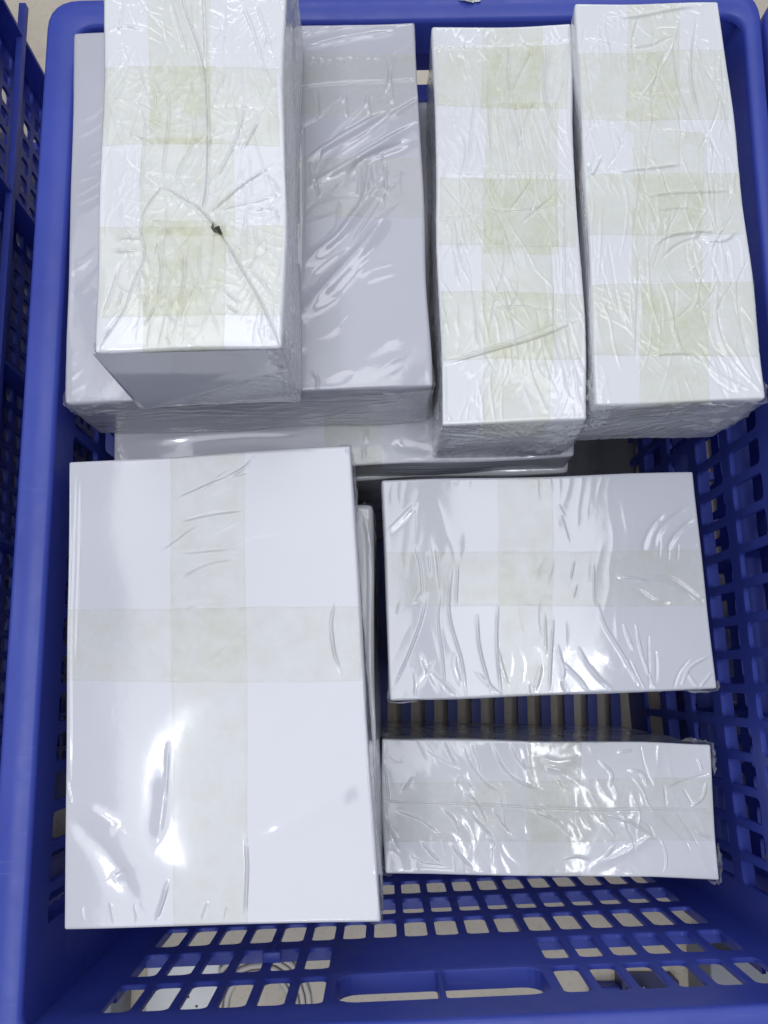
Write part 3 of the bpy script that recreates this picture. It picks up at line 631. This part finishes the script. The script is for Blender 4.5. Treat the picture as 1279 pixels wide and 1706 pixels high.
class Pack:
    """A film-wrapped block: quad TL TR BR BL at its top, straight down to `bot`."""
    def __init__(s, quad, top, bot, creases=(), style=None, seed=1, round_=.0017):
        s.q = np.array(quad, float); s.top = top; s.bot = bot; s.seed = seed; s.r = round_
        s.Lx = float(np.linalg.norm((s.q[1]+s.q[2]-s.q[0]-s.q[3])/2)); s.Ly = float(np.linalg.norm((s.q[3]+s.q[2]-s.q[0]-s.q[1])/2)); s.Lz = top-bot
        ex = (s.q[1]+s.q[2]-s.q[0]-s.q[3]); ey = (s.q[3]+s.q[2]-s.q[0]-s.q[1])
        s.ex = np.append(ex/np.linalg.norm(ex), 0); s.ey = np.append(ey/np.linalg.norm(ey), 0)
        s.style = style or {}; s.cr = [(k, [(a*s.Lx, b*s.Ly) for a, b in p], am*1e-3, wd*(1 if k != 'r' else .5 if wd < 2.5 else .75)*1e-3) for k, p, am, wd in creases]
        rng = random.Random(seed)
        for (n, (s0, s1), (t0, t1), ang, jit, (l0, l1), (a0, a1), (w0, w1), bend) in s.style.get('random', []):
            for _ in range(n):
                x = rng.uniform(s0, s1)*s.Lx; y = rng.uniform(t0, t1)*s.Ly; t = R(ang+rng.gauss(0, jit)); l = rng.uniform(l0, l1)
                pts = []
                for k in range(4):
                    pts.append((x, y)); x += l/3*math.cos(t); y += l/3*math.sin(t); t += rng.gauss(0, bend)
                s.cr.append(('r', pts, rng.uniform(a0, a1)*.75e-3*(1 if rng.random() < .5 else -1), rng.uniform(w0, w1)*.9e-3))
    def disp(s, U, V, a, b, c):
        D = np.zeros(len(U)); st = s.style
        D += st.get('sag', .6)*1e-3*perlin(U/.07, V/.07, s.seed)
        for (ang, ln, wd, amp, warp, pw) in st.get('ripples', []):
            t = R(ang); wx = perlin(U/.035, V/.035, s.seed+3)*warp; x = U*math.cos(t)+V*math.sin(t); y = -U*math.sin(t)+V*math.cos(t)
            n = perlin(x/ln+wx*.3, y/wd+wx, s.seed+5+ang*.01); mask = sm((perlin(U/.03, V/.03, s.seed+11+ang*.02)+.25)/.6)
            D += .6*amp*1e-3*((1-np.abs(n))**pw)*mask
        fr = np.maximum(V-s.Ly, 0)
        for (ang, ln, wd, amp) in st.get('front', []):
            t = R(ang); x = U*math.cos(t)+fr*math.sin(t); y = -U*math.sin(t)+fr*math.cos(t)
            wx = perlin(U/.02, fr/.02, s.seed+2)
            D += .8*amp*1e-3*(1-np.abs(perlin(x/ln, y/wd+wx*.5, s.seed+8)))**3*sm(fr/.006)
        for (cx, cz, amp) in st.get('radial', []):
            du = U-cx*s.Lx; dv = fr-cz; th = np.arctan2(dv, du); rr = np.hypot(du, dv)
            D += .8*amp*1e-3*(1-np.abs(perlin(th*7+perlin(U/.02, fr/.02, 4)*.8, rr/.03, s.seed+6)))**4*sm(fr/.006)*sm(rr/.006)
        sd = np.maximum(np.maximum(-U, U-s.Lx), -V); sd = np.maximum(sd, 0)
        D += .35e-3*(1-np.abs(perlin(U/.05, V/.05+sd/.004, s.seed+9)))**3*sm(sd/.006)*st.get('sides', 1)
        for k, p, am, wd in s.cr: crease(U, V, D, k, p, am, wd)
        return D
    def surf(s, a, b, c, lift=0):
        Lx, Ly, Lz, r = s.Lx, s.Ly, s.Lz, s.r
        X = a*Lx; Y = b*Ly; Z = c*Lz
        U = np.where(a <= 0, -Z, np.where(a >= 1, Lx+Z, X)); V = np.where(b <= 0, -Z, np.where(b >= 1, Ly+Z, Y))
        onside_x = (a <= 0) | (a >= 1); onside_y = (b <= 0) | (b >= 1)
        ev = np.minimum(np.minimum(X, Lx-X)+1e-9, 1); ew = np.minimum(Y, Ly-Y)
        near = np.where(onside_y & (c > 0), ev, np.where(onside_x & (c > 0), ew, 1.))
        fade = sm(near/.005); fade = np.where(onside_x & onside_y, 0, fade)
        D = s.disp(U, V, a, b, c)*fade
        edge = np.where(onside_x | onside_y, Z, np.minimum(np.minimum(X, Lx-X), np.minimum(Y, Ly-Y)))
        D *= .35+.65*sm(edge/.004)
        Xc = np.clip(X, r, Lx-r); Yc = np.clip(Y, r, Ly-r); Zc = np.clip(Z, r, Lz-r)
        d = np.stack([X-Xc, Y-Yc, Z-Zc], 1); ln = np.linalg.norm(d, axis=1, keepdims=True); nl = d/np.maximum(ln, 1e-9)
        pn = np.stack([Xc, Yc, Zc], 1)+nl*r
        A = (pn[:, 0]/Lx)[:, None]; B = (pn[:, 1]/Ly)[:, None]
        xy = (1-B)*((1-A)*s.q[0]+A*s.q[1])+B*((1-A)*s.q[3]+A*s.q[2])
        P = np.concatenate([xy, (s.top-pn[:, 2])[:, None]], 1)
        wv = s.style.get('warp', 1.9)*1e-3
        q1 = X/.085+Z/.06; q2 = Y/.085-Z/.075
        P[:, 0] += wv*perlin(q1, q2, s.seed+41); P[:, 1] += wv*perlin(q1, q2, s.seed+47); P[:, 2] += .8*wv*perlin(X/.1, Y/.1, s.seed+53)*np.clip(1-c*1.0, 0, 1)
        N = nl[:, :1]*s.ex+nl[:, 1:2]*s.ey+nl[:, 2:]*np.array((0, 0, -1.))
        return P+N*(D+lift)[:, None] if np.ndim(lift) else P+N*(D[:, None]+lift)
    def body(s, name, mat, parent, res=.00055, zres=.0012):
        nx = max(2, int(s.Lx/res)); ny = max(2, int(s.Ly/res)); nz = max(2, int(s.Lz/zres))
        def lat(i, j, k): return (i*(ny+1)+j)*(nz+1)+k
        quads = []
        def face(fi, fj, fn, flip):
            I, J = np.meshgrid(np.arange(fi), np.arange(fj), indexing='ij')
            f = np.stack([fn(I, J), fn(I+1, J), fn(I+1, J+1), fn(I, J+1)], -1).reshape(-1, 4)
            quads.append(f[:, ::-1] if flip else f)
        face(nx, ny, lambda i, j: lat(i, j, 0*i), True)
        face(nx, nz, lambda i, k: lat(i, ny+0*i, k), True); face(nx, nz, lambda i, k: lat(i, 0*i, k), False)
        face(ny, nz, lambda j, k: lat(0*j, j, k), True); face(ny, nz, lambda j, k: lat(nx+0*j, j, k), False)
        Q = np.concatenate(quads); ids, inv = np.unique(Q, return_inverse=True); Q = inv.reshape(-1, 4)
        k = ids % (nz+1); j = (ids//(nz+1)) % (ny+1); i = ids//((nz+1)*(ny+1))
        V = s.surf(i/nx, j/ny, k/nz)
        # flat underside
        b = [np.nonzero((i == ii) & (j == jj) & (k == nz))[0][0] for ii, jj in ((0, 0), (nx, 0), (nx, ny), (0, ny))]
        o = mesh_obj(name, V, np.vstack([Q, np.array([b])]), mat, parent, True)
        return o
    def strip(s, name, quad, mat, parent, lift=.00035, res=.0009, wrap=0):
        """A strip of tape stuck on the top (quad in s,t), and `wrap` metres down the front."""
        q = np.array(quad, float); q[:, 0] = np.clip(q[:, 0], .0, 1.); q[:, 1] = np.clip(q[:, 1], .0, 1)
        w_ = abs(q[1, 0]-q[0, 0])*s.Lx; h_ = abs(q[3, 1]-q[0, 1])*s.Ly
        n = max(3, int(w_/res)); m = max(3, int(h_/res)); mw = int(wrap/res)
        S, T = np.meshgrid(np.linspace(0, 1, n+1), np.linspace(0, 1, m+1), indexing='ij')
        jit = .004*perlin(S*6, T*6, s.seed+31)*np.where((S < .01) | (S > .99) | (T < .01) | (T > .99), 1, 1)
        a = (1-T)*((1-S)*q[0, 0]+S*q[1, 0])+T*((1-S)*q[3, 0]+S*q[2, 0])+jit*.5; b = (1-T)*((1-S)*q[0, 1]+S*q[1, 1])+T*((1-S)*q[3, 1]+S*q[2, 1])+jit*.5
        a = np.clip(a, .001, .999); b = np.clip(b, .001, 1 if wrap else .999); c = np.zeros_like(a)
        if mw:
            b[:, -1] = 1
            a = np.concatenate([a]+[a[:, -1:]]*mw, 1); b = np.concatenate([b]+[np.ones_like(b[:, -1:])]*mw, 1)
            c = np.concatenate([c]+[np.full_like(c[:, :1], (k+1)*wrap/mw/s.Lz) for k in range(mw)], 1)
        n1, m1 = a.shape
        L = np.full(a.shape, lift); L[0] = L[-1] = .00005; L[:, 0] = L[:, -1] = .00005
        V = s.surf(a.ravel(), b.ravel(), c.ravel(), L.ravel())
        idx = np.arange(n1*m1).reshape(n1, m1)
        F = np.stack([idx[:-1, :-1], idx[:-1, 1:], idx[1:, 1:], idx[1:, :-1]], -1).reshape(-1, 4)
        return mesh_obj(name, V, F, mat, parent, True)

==

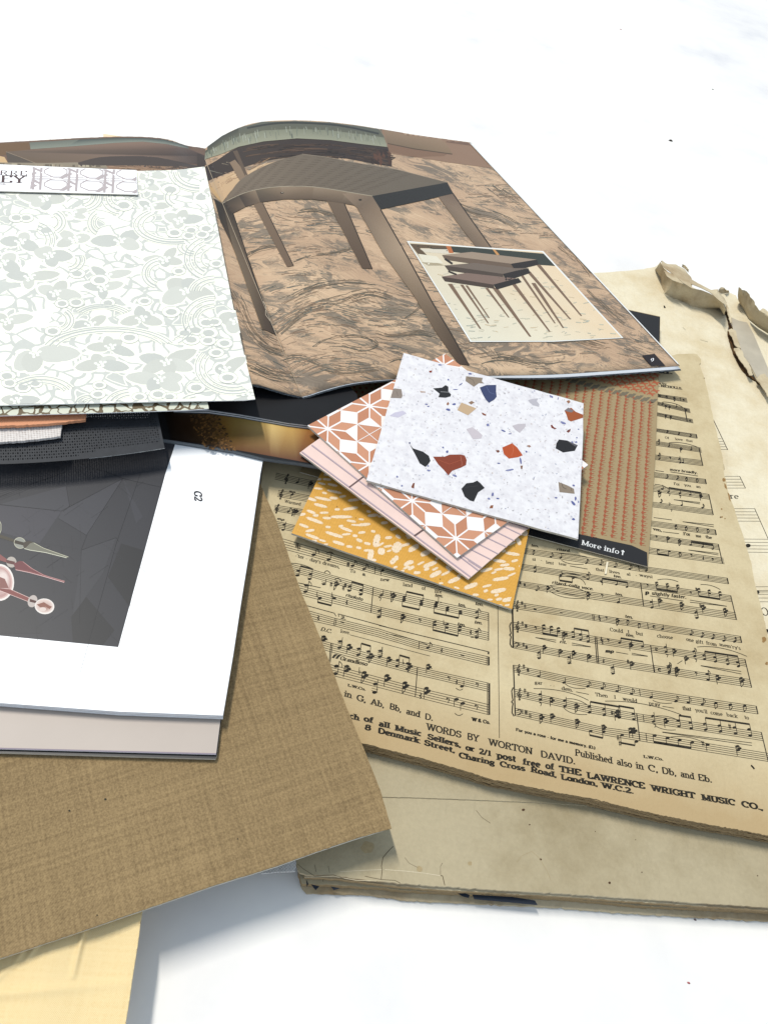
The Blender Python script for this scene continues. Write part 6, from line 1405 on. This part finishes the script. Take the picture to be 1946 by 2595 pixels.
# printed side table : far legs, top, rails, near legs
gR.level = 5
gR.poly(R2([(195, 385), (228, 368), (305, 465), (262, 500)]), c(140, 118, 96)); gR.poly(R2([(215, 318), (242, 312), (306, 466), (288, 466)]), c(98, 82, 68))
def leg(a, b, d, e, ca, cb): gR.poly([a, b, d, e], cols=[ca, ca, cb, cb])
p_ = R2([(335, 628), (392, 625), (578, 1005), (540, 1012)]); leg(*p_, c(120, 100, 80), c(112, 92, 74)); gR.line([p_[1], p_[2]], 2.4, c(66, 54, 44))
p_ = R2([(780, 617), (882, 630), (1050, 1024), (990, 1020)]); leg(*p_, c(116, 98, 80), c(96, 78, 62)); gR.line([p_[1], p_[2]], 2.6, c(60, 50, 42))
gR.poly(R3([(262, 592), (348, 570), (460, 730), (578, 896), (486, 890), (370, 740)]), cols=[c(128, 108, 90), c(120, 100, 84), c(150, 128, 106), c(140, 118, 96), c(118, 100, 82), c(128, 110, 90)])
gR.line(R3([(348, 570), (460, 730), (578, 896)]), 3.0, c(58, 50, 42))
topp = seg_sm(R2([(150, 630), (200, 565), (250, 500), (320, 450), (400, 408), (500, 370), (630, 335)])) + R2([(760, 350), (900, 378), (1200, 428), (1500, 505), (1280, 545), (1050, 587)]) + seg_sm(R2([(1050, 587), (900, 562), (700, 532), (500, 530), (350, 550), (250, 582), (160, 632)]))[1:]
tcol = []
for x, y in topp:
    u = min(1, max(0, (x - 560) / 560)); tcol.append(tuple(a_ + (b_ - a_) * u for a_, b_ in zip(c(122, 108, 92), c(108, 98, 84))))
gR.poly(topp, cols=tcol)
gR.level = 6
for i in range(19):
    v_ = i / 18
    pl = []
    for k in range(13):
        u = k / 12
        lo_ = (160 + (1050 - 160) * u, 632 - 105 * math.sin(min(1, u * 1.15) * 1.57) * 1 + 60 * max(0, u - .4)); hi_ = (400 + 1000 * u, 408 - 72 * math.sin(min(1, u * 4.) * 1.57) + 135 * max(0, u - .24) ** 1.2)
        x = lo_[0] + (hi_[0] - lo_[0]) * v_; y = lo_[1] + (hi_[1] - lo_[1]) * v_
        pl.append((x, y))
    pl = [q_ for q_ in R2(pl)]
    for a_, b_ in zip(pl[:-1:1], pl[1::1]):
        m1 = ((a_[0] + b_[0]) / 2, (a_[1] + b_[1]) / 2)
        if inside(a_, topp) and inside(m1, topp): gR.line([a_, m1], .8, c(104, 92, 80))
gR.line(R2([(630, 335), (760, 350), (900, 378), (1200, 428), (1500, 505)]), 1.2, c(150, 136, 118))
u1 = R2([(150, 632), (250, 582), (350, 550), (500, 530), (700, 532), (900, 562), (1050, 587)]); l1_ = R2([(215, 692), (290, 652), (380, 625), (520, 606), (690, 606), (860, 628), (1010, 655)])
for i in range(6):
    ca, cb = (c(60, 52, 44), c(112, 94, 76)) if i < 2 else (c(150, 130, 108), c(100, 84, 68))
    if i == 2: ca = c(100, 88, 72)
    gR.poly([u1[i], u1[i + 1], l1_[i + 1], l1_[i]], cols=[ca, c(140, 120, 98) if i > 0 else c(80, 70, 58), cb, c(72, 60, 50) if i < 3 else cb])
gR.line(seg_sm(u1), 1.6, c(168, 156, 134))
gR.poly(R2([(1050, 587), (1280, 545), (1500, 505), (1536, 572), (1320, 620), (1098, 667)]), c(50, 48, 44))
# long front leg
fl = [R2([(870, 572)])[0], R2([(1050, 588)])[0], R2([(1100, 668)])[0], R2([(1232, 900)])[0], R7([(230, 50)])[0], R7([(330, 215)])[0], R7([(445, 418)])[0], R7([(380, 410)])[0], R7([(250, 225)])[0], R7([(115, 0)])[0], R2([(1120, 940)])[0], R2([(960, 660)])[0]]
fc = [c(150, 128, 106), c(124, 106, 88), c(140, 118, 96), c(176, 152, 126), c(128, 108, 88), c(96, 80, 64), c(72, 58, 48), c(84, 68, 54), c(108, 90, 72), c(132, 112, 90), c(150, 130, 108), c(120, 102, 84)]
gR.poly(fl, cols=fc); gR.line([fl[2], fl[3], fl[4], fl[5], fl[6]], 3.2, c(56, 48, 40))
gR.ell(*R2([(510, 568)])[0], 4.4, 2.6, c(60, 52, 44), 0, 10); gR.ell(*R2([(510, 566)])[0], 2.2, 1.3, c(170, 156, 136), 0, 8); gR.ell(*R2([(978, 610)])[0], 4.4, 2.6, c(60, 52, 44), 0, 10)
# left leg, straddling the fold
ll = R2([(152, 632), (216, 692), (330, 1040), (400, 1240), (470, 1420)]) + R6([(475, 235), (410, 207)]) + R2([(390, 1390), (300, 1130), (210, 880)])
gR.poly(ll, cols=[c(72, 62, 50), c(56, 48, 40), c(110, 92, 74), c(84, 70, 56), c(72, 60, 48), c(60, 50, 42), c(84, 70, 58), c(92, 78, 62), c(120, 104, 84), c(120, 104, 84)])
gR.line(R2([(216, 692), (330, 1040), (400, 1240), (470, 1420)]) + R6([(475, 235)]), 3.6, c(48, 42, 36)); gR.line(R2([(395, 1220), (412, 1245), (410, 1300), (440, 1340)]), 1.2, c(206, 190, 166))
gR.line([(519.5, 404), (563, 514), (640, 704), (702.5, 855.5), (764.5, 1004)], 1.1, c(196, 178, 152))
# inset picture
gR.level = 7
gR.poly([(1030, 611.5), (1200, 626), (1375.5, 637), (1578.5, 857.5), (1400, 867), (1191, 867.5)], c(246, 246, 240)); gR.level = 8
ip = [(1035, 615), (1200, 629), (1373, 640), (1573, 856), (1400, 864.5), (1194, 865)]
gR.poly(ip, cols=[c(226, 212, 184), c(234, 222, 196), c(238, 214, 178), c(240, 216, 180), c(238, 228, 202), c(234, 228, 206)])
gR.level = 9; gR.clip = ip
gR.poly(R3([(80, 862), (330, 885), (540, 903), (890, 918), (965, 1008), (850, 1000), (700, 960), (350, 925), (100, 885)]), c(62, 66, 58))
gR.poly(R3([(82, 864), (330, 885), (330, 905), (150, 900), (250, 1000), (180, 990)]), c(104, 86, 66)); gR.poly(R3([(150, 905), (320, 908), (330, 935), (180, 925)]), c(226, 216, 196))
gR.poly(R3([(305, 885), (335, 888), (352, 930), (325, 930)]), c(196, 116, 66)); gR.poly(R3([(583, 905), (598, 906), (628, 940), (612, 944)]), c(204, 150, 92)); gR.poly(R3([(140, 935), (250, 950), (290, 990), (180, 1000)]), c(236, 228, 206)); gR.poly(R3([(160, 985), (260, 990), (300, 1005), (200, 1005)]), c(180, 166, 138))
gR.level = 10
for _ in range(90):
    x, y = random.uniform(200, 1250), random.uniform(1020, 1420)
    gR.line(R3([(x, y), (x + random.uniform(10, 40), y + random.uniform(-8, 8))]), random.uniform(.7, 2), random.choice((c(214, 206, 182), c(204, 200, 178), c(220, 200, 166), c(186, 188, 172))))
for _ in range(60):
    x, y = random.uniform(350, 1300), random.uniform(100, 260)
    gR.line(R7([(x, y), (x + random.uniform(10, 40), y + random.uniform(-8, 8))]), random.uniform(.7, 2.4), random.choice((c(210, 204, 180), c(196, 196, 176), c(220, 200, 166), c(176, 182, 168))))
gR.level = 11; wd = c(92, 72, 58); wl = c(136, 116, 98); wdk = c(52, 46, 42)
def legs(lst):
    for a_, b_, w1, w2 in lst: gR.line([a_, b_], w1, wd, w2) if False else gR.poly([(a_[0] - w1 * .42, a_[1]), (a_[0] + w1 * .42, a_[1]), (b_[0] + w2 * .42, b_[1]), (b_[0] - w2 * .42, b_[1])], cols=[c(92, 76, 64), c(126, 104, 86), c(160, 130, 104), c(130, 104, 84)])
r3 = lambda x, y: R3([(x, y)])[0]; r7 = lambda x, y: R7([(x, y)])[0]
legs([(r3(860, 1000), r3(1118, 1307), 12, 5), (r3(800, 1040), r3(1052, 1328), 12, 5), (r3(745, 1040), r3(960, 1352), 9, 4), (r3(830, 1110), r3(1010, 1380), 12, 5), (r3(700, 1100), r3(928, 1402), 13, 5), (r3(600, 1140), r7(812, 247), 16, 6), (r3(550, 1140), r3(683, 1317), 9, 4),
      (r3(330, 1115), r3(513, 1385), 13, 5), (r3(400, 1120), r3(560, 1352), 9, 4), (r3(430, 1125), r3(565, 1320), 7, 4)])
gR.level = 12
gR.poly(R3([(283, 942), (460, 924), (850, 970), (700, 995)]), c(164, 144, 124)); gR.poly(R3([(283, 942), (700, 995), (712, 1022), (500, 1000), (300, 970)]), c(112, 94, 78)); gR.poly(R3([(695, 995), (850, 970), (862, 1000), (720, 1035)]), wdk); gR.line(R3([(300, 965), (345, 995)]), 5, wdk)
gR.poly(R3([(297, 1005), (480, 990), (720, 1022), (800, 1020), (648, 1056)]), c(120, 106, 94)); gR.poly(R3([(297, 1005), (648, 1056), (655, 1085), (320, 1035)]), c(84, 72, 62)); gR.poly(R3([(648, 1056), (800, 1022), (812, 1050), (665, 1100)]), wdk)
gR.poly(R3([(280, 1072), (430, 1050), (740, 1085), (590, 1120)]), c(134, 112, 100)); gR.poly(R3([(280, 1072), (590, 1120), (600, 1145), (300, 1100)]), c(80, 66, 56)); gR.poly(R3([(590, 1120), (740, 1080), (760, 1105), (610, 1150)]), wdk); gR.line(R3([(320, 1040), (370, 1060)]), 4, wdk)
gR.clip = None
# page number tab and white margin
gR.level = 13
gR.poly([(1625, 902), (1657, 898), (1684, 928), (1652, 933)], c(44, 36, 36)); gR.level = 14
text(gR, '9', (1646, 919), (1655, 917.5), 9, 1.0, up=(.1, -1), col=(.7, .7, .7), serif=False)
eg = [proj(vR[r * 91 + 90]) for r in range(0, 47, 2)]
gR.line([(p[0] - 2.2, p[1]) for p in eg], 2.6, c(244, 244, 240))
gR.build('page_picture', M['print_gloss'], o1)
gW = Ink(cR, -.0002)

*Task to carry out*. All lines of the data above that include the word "pixels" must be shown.

*Answer to this problem*.
Write part 3 of the bpy script that recreates this picture. It picks up at line 631. This part finishes the script. The script is for Blender 4.5. Treat the picture as 1279 pixels wide and 1706 pixels high.
The Blender Python script for this scene continues. Write part 6, from line 1405 on. This part finishes the script. Take the picture to be 1946 by 2595 pixels.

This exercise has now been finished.